At the company Tony Volk left behind, the Hok-Lok has largely given way to its more supple nylon cousin, another Volk invention called the Handi-Clamp. With offices in Brazil, Canada and Hong Kong, the company now markets pop-ups for everything from salmon steaks to pork chops, selling over 100 million of the devices a year. Manufacturing now takes place in a sprawling modern complex whose circular lobby sports a V-shaped fountain and a life-size painting of the founder.

The Volk sons have worked hard to boost the pop-up's respectability and counter its critics. The company has sponsored university cooking studies and armed its timers with more powerful springs to ensure they can burst through the thickest basting. Anthony Volk says he continues to invite high-profile chefs to visit his factory. None have.

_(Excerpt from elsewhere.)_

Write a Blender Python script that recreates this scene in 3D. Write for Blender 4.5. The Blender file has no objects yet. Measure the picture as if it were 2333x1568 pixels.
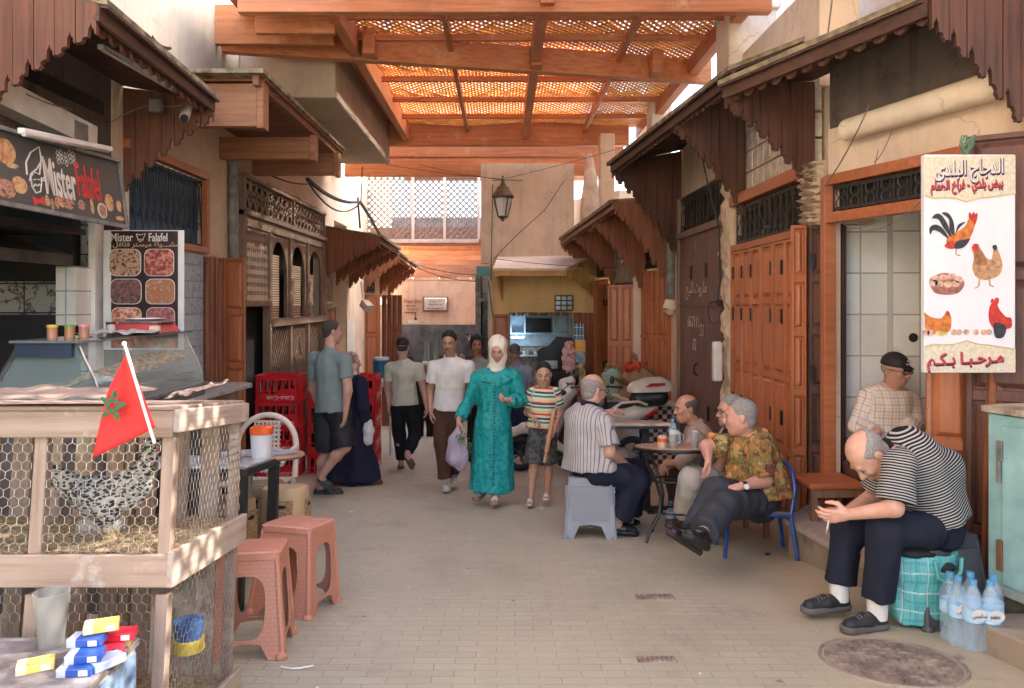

Meanwhile, working over turkeys wired with all manner of electronic probes to measure heat, company researchers are testing timers that spring at lower temperatures and devices that follow the roasting process in greater detail. The tip of one model changes color as the turkey gets hotter before finally popping. Another contains multiple plungers, also to give cooks a clear idea of how their bird is progressing.

Still, Steve Volk worries that adding too many bells and whistles to the simple turkey timer will only spark more culinary confusion. "To change it into some high-tech device may not fly," he says.